“Because we are the sons of God, we must become the sons of God”

God can no more than an earthly parent be content to have only children: he must have sons and daughters– children of his soul, of his spirit, of his love–not merely in the sense that he loves them, or even that they love him, but in the sense that they love like him, love as he loves. For this he does not adopt them; he dies to give them himself, thereby to raise his own to his heart; he gives them a birth from above; they are born again out of himself and into himself–for he is the one and the all. His children are not his real, true sons and daughters until they think like him, feel with him, judge as he judges, are at home with him, and without fear before him because he and they mean the same thing, love the same things, seek the same ends. For this are we created; it is the one end of our being, and includes all other ends whatever. It can come only of unbelief and not faith, to make men believe that God has cast them off, repudiated them, said they are not, yea never were, his children—and he all the time spending himself to make us the children he designed, foreordained—children who would take him for their Father! He is our father all the time, for he is true; but until we respond with the truth of children, he cannot let all the father out to us; there is no place for the dove of his tenderness to alight. He is our father, but we are not his children. Because we are his children, we must become his sons and daughters. Nothing will satisfy him, or do for us, but that we be one with our father! What else could serve! How else should life ever be a good! Because we are the sons of God, we must become the sons of God.

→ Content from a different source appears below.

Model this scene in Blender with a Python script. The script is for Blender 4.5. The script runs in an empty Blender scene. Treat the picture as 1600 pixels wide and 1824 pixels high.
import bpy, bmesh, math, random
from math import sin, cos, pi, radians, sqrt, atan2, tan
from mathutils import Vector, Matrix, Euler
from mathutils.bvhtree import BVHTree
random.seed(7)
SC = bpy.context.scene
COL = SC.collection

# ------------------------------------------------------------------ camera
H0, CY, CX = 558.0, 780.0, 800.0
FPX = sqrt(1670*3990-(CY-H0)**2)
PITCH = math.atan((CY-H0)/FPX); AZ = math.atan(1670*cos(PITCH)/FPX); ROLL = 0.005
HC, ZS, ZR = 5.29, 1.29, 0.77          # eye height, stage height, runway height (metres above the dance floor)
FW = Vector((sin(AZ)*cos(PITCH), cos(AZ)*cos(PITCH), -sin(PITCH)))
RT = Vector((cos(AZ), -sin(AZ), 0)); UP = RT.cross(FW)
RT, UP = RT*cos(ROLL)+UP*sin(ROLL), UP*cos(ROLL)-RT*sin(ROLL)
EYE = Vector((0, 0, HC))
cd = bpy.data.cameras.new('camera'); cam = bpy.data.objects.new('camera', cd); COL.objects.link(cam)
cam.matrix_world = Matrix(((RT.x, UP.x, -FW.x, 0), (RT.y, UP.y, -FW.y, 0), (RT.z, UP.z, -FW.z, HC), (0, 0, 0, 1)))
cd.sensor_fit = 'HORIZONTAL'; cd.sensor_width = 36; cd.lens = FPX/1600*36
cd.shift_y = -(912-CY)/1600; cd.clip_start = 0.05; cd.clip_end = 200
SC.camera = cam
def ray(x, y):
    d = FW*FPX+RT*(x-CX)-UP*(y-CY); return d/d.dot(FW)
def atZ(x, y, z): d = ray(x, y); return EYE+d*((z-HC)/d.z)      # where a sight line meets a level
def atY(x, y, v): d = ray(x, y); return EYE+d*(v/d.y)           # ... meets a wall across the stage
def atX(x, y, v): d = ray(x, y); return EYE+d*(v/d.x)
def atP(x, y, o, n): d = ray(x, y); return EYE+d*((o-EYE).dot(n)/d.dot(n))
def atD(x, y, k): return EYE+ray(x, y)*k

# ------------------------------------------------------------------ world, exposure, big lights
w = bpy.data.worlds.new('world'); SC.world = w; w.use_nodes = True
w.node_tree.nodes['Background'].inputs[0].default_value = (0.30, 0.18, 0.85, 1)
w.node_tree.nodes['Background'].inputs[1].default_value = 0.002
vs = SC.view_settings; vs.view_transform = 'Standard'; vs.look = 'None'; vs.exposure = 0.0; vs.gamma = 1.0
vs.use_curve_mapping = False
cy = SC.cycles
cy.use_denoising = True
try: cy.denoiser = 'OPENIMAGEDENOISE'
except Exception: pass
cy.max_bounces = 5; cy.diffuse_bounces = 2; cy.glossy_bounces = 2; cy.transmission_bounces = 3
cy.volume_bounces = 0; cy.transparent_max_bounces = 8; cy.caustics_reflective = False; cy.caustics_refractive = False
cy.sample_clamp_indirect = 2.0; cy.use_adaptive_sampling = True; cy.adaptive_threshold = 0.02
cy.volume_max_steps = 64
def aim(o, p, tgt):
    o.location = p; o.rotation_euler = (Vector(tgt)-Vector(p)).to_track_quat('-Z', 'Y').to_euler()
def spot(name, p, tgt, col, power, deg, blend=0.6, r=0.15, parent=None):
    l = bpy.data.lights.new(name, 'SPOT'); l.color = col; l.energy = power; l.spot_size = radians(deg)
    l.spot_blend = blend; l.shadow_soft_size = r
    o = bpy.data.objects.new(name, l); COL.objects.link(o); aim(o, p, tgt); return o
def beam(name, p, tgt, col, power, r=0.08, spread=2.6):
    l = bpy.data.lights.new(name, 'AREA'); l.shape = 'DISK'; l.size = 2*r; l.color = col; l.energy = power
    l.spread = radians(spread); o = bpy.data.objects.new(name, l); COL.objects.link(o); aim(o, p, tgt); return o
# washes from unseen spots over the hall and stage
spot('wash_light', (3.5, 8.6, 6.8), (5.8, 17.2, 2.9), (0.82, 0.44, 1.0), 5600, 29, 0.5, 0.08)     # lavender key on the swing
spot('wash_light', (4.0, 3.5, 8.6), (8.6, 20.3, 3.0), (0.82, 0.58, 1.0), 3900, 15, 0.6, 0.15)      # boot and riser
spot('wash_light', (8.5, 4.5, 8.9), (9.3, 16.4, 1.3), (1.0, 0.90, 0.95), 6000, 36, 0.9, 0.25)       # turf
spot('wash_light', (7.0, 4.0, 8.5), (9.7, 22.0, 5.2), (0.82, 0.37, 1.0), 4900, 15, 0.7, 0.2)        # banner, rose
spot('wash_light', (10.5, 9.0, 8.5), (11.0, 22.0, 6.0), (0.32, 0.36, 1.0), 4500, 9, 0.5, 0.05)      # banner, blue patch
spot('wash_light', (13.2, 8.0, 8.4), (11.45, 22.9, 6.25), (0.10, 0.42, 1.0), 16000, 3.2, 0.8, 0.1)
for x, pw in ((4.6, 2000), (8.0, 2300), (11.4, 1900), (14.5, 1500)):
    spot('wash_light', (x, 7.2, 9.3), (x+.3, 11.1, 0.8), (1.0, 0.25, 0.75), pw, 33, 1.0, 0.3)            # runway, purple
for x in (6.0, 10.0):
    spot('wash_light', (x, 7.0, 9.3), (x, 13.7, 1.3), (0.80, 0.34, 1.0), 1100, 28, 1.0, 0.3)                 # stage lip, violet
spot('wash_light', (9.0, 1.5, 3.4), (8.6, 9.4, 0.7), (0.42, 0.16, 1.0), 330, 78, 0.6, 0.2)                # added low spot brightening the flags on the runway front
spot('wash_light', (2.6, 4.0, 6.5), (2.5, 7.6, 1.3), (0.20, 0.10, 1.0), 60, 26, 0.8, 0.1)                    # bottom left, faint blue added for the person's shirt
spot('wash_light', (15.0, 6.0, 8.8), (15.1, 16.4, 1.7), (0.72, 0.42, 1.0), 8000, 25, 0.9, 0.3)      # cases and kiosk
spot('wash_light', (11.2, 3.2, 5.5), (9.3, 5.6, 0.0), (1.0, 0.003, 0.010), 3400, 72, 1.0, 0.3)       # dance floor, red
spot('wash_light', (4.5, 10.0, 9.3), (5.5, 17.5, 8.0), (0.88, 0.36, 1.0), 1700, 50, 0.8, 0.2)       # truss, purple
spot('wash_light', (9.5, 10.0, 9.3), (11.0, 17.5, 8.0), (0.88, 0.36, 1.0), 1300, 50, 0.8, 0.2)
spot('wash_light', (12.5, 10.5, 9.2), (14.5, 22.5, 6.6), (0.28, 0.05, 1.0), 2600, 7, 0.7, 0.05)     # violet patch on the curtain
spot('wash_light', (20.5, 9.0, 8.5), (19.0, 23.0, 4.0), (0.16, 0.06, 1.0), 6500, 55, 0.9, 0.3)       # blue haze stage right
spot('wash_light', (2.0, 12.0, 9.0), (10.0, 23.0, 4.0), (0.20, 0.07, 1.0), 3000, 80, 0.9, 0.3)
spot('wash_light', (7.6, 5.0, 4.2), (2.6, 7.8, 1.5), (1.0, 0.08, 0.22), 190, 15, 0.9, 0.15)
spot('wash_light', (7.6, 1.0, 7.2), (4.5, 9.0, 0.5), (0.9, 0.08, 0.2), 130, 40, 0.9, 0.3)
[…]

There may be among my readers—alas for such!—to whom the word Father brings no cheer, no dawn, in whose heart it rouses no tremble of even a vanished emotion. It is hardly likely to be their fault. For though as children we seldom love up to the mark of reason; though we often offend; and although the conduct of some children is inexplicable to the parent who loves them; yet, if the parent has been but ordinarily kind, even the son who has grown up a worthless man, will now and then feel, in his better moments, some dim reflex of childhood, some faintly pleasant, some slightly sorrowful remembrance of the father around whose neck his arms had sometimes clung. In my own childhood and boyhood my father was the refuge from all the ills of life, even sharp pain itself. Therefore, I say to son or daughter who has no pleasure in the name Father, ‘You must interpret the word by all that you have missed in life. Every time a man might have been to you a refuge from the wind, a covert from the tempest, the shadow of a great rock in a weary land, that was a time when a father might have been a father indeed. Happy you are yet, if you have found man or woman such a refuge; so far have you known a shadow of the perfect, seen the back of the only man, the perfect Son of the perfect Father. All that human tenderness can give or desire in the nearness and readiness of love, all and infinitely more must be true of the perfect Father—of the maker of fatherhood, the Father of all the fathers of the earth, especially the Father of those who have specially shown a father-heart.’

This Father would make to himself sons and daughters indeed—that is, such sons and daughters as shall be his sons and daughters not merely by having come from his heart, but by having returned thither—children in virtue of being such as whence they came, such as choose to be what he is. He will have them share in his being and nature–strong wherein he cares for strength; tender and gracious as he is tender and gracious; angry where and as he is angry. Even in the small matter of power, he will have them able to do whatever his Son Jesus could on the earth, whose was the life of the perfect man, whose works were those of perfected humanity. Everything must at length be subject to man, as it was to The Man. When God can do what he will with a person, that man or woman may do what they will with the world; they may walk on the sea like our Lord; the deadliest thing will not be able to hurt them—‘He that believeth on me, the works that I do shall he do also; and greater than these shall he do.’